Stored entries
╭──

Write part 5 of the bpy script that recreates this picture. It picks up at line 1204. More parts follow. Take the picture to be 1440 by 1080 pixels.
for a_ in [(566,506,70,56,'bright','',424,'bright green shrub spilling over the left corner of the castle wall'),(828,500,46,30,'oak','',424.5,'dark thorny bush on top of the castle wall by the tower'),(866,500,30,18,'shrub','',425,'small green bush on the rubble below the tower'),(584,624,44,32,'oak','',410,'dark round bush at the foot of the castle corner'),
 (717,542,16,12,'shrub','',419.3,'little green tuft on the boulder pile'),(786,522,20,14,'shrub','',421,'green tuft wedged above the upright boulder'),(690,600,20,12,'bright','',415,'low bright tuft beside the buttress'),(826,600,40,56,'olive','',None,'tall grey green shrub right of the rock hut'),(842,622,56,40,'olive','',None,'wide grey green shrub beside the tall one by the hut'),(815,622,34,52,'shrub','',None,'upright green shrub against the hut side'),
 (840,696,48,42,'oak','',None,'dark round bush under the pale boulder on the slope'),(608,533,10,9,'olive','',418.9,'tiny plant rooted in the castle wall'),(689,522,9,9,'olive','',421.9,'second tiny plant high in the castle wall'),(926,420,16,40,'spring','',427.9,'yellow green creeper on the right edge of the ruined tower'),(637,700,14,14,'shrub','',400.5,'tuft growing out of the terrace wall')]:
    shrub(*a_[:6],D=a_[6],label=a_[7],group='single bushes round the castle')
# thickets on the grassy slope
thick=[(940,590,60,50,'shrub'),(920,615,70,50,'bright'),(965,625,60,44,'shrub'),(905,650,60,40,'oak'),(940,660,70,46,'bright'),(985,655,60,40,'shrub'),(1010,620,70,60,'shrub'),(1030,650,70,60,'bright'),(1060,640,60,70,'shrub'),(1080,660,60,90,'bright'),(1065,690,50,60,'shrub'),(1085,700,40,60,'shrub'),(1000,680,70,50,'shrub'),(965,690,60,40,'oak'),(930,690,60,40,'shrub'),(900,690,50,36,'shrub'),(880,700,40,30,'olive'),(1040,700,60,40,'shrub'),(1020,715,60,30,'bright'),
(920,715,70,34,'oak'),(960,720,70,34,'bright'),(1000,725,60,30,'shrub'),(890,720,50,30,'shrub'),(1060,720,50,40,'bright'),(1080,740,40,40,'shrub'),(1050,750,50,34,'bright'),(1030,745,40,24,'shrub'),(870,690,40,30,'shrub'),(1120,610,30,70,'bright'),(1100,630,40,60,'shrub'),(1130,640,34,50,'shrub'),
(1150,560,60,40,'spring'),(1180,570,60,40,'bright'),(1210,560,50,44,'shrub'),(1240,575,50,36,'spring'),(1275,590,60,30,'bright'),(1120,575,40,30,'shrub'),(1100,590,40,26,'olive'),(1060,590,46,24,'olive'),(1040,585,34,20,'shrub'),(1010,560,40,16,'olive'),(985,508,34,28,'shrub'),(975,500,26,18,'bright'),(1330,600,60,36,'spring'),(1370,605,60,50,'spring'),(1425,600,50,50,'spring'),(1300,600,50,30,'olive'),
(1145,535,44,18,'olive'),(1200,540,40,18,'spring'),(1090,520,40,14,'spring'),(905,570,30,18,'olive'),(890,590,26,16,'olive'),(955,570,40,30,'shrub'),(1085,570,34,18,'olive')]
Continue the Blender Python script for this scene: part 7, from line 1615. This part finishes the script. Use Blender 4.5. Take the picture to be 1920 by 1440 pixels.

╰──

§ **Goal**:
Extract all of the material exactly as it is written.

§ **The reply**:
Write part 5 of the bpy script that recreates this picture. It picks up at line 1204. More parts follow. Take the picture to be 1440 by 1080 pixels.
for a_ in [(566,506,70,56,'bright','',424,'bright green shrub spilling over the left corner of the castle wall'),(828,500,46,30,'oak','',424.5,'dark thorny bush on top of the castle wall by the tower'),(866,500,30,18,'shrub','',425,'small green bush on the rubble below the tower'),(584,624,44,32,'oak','',410,'dark round bush at the foot of the castle corner'),
 (717,542,16,12,'shrub','',419.3,'little green tuft on the boulder pile'),(786,522,20,14,'shrub','',421,'green tuft wedged above the upright boulder'),(690,600,20,12,'bright','',415,'low bright tuft beside the buttress'),(826,600,40,56,'olive','',None,'tall grey green shrub right of the rock hut'),(842,622,56,40,'olive','',None,'wide grey green shrub beside the tall one by the hut'),(815,622,34,52,'shrub','',None,'upright green shrub against the hut side'),
 (840,696,48,42,'oak','',None,'dark round bush under the pale boulder on the slope'),(608,533,10,9,'olive','',418.9,'tiny plant rooted in the castle wall'),(689,522,9,9,'olive','',421.9,'second tiny plant high in the castle wall'),(926,420,16,40,'spring','',427.9,'yellow green creeper on the right edge of the ruined tower'),(637,700,14,14,'shrub','',400.5,'tuft growing out of the terrace wall')]:
    shrub(*a_[:6],D=a_[6],label=a_[7],group='single bushes round the castle')
# thickets on the grassy slope
thick=[(940,590,60,50,'shrub'),(920,615,70,50,'bright'),(965,625,60,44,'shrub'),(905,650,60,40,'oak'),(940,660,70,46,'bright'),(985,655,60,40,'shrub'),(1010,620,70,60,'shrub'),(1030,650,70,60,'bright'),(1060,640,60,70,'shrub'),(1080,660,60,90,'bright'),(1065,690,50,60,'shrub'),(1085,700,40,60,'shrub'),(1000,680,70,50,'shrub'),(965,690,60,40,'oak'),(930,690,60,40,'shrub'),(900,690,50,36,'shrub'),(880,700,40,30,'olive'),(1040,700,60,40,'shrub'),(1020,715,60,30,'bright'),
(920,715,70,34,'oak'),(960,720,70,34,'bright'),(1000,725,60,30,'shrub'),(890,720,50,30,'shrub'),(1060,720,50,40,'bright'),(1080,740,40,40,'shrub'),(1050,750,50,34,'bright'),(1030,745,40,24,'shrub'),(870,690,40,30,'shrub'),(1120,610,30,70,'bright'),(1100,630,40,60,'shrub'),(1130,640,34,50,'shrub'),
(1150,560,60,40,'spring'),(1180,570,60,40,'bright'),(1210,560,50,44,'shrub'),(1240,575,50,36,'spring'),(1275,590,60,30,'bright'),(1120,575,40,30,'shrub'),(1100,590,40,26,'olive'),(1060,590,46,24,'olive'),(1040,585,34,20,'shrub'),(1010,560,40,16,'olive'),(985,508,34,28,'shrub'),(975,500,26,18,'bright'),(1330,600,60,36,'spring'),(1370,605,60,50,'spring'),(1425,600,50,50,'spring'),(1300,600,50,30,'olive'),
(1145,535,44,18,'olive'),(1200,540,40,18,'spring'),(1090,520,40,14,'spring'),(905,570,30,18,'olive'),(890,590,26,16,'olive'),(955,570,40,30,'shrub'),(1085,570,34,18,'olive')]
Continue the Blender Python script for this scene: part 7, from line 1615. This part finishes the script. Use Blender 4.5. Take the picture to be 1920 by 1440 pixels.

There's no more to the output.